At the CAJE conference here Jewish education professionals chose between dozens of simultaneous workshops and seminars.

Topics covered an enormous range: from administration to education for adults, families, young children, teens and those with special needs; from art and drama to history and culture; from prayer to text to multimedia; from continuity to pedagogy.

Some of the sessions were led by the Jewish community’s top teachers, scholars, researchers and spiritual leaders; others by producers of computer software, texts or prayer books to promote their own material.

In preparation for what many of educators will be teaching their students in coming year, the conference’s theme was “Jerusalem 2999.”

Half a day was devoted solely to this theme, with 90 minutes devoted to text study in any of 28 different microcourses, and another 90 minutes devoted to 31 different workshops focusing on specific teaching ideas. The day ended with an Israeli-style dinner.

Also at the conference was a room-sized interactive exhibit called “A Walk Through Jerusalem,” which will touring Jewish communities in the coming year.

There was also a media room and a computer and technology center.

An Educational Resource Center offered educators the opportunity to see what other teachers use to teach. There were exhibits about Purim, the Western Wall and how Jewish studies can be integrated with secular studies in day schools. For example, there was an exhibit discussing how to talk about Jewish creation stories as students study American Indian creation stories during a history unit on American Indian traditions.

One family education project was built around first-graders and their parents at a day school.
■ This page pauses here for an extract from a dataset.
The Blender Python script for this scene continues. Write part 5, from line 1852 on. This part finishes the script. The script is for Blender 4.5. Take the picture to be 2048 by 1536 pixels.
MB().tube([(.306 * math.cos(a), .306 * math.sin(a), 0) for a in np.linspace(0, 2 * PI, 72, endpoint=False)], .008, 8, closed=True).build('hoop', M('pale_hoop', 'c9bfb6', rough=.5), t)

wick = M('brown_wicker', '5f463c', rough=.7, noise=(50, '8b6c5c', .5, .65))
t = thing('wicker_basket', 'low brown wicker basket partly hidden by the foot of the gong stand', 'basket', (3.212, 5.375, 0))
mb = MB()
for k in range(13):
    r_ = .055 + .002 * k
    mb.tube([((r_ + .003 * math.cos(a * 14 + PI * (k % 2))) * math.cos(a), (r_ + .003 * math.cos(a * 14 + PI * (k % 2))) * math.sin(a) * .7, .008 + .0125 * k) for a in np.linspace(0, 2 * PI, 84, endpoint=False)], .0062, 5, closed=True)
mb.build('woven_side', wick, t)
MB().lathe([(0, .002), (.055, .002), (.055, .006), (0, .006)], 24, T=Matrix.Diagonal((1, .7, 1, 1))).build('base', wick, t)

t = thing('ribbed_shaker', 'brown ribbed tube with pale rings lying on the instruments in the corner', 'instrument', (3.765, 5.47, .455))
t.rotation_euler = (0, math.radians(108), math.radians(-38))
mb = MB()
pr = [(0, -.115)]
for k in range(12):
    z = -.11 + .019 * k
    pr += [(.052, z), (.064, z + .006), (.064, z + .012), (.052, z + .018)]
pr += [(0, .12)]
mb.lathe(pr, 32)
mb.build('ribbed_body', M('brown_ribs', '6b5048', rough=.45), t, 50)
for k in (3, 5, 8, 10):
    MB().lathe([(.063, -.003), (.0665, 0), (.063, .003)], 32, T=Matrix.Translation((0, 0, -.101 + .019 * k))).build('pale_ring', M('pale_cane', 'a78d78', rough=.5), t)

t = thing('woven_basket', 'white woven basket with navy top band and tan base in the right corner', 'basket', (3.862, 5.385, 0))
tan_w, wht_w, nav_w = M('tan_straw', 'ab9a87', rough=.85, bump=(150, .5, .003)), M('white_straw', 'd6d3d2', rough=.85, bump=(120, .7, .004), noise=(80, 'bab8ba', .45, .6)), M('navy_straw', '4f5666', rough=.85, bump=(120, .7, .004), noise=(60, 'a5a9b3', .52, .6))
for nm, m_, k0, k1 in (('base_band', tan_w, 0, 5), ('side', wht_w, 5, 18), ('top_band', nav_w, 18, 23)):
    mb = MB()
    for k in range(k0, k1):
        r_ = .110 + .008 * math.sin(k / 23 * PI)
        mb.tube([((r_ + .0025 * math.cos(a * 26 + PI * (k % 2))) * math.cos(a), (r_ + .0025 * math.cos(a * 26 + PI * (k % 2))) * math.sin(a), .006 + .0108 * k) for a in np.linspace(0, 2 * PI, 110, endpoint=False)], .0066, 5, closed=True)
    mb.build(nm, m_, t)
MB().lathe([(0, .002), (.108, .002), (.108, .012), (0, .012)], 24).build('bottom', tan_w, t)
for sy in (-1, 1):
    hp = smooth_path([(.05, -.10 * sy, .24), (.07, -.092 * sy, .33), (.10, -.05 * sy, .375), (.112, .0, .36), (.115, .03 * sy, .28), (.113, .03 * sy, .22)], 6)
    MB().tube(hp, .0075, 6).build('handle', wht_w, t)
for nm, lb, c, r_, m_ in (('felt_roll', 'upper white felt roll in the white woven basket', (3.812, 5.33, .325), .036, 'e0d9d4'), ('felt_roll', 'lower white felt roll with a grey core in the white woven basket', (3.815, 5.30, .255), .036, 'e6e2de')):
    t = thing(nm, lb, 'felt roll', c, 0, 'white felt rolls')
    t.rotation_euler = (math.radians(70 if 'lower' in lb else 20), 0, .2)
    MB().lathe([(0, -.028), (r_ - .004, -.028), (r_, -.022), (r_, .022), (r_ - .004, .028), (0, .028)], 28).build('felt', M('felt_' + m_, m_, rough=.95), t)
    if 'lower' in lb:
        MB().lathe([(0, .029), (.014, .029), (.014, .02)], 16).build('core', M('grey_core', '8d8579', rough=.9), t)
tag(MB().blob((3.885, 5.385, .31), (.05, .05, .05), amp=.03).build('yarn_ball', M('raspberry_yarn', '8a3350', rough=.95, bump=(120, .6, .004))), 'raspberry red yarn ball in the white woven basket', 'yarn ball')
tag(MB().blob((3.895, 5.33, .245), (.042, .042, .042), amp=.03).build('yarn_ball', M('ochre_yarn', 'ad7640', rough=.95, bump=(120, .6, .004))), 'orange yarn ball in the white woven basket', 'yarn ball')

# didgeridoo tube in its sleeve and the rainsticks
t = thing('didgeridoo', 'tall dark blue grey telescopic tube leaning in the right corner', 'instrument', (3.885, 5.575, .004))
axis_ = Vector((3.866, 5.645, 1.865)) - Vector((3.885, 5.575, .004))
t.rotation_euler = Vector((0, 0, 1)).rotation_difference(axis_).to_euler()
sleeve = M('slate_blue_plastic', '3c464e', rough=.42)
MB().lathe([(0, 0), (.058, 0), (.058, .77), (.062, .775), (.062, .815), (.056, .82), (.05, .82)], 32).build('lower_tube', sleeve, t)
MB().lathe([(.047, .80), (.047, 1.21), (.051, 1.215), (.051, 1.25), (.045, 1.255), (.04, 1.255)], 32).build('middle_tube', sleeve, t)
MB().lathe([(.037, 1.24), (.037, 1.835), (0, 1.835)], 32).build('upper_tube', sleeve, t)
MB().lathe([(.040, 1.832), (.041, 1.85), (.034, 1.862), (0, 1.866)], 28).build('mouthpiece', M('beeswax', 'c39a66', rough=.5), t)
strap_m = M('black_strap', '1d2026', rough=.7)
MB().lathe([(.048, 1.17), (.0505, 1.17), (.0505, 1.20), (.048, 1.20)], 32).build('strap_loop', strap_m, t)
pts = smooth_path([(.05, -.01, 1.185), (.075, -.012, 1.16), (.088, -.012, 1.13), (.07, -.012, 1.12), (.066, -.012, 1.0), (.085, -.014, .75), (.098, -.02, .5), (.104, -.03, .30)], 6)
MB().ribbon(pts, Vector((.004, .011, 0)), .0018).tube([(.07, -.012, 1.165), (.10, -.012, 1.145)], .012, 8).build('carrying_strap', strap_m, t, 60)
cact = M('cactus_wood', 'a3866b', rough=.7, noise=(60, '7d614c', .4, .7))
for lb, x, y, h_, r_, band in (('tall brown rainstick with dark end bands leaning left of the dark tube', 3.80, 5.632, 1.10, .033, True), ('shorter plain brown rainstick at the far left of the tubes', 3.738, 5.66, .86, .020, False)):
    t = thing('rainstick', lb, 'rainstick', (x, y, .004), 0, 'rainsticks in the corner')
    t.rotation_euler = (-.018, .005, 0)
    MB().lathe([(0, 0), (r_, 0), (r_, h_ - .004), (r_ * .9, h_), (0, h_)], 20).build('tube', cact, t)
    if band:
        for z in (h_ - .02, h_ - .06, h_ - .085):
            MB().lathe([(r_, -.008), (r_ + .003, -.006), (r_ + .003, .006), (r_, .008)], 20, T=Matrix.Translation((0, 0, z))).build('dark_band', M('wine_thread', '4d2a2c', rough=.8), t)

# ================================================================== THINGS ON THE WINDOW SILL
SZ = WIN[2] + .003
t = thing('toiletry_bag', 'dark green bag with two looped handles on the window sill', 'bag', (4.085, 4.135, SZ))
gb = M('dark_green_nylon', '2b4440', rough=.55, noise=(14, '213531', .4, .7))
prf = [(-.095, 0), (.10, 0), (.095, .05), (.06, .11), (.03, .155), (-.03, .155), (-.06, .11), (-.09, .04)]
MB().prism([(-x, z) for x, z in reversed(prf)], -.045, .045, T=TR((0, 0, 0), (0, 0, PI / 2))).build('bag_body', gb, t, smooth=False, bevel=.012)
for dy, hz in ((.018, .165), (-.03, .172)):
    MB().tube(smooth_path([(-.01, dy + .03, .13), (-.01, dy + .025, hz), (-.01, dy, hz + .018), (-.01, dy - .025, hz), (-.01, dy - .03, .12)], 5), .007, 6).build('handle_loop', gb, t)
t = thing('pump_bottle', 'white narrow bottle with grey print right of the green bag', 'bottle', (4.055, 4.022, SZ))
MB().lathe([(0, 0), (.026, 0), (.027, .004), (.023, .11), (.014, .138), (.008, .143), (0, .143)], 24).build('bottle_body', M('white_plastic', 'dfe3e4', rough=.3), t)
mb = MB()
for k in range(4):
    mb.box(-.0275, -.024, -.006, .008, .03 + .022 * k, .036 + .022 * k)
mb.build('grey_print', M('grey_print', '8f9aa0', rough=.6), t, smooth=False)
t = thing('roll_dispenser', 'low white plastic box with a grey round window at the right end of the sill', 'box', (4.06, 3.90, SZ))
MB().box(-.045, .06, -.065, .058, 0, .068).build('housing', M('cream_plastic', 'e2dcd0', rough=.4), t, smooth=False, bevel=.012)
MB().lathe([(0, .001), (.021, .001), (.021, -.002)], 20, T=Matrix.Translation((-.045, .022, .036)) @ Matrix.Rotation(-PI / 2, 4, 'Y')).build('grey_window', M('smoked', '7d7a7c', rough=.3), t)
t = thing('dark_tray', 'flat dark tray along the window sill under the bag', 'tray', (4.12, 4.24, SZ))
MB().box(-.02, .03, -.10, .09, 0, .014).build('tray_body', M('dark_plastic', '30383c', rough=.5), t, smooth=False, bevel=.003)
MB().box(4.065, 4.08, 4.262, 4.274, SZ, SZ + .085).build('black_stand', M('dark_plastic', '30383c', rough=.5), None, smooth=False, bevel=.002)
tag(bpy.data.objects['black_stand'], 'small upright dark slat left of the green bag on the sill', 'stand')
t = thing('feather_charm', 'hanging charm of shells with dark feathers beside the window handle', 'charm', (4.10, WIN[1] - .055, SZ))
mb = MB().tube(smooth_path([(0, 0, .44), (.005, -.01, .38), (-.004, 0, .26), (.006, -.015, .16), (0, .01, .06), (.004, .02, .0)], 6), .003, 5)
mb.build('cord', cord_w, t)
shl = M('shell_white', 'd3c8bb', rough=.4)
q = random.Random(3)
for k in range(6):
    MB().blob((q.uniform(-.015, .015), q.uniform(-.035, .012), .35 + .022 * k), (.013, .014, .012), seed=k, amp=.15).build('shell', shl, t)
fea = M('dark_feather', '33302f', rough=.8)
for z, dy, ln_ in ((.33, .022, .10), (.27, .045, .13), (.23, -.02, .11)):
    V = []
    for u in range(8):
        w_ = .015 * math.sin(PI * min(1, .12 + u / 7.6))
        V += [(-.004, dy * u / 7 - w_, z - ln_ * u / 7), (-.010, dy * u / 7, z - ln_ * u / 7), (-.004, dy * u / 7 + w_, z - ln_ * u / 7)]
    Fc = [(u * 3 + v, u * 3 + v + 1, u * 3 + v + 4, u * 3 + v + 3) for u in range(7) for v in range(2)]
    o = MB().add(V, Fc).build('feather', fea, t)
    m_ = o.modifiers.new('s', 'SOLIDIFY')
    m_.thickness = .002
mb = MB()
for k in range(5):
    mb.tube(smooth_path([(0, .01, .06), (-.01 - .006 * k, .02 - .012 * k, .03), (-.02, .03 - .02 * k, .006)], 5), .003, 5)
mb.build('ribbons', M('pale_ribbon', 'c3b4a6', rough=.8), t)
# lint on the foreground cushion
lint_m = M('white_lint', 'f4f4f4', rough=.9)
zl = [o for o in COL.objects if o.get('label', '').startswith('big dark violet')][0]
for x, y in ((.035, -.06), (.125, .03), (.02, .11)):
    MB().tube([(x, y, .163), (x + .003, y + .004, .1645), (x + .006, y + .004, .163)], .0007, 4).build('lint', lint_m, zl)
At the same time as the children were learning the morning prayers, their parents came to an evening session to explore the same text as their children. At the evening meeting the parents created book covers for each of the kids’ newly acquired prayer books.

At another gathering for the entire family, soon after that, the parents presented the uniquely covered prayer books to their proud first-graders, who then led their parents in the prayers.

The resource center also offered teachers the opportunity to learn how to tie- dye a silk tallit or to marbleize paint on cloth to make a challah cover.

For many educators, especially those in communities with few Jews, the CAJE conference is a vital antidote to the isolation they feel the rest of the year.

“Coming from my world, where hardly anybody’s Jewish, I love being somewhere where everybody’s Jewish. I can relax here in a way that I can’t at home,” said Hannah Bernard-Donals, the principal of a Reform temple supplementary school with 100 students in Columbia, Mo.

“It’s the only time we’re together with such a large group of Jewish people,” said Steve Liverman, a physician who teaches Sunday school to fifth- and sixth- graders at a Reform temple in Jackson, Miss.

“Every time I come back from CAJE I’m fired up,” said Liverman, who was at his third CAJE conference.